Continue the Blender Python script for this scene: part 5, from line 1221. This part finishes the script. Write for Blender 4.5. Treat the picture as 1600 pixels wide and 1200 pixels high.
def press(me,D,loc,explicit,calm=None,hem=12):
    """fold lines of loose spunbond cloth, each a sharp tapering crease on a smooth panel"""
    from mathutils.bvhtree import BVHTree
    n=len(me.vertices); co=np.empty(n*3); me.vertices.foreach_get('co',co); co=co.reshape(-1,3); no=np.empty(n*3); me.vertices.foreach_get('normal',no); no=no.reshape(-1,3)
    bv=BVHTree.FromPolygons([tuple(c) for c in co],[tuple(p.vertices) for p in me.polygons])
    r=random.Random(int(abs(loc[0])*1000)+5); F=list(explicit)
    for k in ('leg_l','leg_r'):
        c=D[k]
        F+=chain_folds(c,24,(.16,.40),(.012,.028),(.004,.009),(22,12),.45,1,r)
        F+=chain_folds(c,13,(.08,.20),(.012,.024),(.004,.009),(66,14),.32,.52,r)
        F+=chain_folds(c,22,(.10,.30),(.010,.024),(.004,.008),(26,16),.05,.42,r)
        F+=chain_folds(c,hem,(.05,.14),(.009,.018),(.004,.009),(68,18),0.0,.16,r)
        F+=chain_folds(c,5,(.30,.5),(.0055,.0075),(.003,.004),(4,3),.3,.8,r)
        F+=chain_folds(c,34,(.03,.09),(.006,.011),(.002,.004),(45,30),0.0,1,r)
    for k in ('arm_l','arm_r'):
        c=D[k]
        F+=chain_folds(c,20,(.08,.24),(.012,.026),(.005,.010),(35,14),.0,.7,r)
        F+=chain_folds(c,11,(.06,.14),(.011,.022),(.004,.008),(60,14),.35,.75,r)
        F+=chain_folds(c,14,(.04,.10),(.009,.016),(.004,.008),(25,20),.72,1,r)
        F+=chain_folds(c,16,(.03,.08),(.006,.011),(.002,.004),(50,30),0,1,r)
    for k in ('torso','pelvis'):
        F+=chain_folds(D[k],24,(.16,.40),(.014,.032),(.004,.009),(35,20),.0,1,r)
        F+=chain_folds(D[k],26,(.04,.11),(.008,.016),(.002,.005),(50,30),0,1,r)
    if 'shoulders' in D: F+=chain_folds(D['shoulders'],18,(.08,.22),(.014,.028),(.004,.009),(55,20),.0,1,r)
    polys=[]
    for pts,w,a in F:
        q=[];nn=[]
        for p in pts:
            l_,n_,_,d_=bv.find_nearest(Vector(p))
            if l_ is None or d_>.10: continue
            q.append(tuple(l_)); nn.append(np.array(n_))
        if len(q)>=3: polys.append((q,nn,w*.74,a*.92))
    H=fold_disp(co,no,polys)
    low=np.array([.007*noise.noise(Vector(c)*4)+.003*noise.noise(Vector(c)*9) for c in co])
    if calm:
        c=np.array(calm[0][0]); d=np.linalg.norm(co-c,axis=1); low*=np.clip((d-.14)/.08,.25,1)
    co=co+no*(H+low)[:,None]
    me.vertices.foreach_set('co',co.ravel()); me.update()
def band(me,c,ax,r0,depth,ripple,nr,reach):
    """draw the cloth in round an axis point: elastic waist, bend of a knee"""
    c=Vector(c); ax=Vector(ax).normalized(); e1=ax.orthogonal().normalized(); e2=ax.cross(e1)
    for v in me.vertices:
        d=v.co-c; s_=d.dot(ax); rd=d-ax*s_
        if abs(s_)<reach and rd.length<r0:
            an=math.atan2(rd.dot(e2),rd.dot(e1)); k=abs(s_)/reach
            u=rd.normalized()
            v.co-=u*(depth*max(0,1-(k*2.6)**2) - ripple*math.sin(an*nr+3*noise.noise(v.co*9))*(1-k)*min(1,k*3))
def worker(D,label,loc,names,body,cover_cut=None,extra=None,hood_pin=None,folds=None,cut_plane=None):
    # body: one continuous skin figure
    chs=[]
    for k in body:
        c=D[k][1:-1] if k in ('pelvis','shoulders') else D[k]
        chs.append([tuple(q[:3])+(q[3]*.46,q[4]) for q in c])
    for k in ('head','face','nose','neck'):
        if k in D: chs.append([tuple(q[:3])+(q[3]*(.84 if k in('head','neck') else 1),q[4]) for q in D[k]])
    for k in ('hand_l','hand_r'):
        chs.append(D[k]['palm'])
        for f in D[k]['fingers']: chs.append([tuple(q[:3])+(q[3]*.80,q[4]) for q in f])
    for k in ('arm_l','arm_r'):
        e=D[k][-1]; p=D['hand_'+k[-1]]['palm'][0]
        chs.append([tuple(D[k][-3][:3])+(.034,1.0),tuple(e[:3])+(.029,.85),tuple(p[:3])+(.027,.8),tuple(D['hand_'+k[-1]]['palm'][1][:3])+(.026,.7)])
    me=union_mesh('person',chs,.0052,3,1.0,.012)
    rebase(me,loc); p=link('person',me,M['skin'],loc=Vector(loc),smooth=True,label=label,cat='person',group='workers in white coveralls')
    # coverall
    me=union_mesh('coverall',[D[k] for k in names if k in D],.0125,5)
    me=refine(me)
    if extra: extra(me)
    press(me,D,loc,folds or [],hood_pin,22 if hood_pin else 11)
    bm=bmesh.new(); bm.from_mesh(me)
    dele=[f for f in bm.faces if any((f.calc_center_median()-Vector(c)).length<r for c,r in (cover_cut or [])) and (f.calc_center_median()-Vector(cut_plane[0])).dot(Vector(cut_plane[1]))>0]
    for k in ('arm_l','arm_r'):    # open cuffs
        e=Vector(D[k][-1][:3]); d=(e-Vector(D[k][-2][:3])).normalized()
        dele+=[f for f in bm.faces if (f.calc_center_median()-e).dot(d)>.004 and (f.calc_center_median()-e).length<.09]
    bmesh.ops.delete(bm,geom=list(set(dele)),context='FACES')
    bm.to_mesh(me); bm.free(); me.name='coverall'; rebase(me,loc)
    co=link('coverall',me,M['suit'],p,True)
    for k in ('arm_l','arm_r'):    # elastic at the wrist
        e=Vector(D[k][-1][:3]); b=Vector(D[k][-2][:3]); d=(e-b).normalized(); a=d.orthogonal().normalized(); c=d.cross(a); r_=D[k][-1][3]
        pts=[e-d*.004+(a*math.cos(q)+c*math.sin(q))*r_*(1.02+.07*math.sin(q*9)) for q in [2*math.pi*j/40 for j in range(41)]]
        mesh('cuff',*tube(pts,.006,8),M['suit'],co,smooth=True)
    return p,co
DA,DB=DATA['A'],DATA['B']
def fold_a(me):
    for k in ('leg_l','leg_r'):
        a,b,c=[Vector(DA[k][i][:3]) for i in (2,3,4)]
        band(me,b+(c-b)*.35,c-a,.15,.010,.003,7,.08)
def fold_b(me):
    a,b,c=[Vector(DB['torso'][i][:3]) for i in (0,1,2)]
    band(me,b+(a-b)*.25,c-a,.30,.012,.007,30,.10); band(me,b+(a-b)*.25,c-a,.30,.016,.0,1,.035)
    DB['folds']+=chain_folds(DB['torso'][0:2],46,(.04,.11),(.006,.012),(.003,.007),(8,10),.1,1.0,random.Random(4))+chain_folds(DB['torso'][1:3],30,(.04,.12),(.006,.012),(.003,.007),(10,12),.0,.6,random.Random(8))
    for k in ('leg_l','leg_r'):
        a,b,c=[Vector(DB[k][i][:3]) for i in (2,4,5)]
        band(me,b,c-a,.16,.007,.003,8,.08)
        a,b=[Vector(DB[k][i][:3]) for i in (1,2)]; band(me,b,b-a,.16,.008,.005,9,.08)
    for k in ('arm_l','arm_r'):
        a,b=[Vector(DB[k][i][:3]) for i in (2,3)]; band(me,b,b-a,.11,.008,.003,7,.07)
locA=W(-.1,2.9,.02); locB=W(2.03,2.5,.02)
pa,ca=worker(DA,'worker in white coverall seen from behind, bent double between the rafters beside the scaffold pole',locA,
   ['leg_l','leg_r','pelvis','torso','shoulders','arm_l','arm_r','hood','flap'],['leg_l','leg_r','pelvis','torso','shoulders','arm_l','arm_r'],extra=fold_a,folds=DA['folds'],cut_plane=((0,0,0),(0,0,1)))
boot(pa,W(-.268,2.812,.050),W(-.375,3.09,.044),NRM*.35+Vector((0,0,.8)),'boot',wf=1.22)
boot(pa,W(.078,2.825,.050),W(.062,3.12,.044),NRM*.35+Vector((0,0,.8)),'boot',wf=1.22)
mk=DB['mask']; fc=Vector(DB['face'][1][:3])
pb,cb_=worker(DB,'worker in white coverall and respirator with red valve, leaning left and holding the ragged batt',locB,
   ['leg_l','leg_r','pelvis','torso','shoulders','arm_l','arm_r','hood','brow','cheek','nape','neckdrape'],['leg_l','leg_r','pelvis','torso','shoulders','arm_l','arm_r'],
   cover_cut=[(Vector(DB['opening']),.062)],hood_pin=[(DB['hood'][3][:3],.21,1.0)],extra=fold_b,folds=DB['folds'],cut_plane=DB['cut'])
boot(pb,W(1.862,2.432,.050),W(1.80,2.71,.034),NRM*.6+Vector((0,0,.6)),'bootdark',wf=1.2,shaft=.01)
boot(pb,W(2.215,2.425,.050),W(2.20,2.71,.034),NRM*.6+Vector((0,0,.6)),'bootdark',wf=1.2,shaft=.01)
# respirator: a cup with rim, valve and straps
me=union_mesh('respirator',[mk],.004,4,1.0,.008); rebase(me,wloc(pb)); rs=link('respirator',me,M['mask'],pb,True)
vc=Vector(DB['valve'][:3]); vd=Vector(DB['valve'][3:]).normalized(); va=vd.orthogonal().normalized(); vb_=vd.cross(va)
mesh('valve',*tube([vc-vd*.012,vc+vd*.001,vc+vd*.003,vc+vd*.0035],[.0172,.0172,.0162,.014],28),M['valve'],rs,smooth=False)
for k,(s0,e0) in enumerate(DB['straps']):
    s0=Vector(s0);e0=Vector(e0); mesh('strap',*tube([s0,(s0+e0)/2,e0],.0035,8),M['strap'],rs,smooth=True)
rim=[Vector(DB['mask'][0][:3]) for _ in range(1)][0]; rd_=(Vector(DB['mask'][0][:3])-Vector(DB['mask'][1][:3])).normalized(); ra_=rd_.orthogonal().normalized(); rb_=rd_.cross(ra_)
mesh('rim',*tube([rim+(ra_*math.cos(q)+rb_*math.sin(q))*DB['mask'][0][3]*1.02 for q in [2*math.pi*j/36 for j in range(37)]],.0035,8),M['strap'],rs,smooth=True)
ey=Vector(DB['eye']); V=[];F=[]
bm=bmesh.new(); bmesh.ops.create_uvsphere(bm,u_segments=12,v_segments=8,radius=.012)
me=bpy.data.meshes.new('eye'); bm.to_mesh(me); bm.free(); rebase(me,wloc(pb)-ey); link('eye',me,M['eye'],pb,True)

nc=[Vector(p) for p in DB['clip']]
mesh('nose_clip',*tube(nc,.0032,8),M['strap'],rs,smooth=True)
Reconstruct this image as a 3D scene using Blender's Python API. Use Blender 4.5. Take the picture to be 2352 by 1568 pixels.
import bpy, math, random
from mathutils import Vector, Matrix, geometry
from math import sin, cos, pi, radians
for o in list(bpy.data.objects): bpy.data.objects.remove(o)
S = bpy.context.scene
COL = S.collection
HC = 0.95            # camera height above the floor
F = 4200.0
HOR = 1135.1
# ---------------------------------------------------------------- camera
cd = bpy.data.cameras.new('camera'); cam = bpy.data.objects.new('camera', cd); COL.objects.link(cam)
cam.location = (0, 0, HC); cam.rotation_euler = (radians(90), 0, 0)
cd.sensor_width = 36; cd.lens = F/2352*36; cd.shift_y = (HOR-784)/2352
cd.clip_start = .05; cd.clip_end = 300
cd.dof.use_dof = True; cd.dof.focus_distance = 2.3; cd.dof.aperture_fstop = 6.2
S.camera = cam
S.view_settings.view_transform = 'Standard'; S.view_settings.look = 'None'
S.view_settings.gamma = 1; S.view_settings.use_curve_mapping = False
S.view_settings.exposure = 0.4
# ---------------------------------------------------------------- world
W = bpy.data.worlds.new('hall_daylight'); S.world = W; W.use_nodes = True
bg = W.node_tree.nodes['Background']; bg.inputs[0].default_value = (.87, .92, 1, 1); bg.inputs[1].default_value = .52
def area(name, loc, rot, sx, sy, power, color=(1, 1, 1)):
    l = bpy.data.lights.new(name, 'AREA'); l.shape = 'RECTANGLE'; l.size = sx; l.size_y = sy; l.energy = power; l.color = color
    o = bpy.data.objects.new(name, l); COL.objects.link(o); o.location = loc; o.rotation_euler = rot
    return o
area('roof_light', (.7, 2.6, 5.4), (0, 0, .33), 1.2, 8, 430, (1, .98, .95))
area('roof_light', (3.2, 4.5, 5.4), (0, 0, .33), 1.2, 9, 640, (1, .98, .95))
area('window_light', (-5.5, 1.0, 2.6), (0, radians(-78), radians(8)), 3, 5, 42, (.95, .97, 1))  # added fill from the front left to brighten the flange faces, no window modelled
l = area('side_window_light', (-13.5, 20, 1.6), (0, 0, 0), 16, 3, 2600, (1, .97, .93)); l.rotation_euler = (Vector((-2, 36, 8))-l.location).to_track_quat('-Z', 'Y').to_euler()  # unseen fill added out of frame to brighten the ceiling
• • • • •
* _Stated goal_: Search the data for "pixels" and list every line in which it occurs.

* _The reply_:
Continue the Blender Python script for this scene: part 5, from line 1221. This part finishes the script. Write for Blender 4.5. Treat the picture as 1600 pixels wide and 1200 pixels high.
Reconstruct this image as a 3D scene using Blender's Python API. Use Blender 4.5. Take the picture to be 2352 by 1568 pixels.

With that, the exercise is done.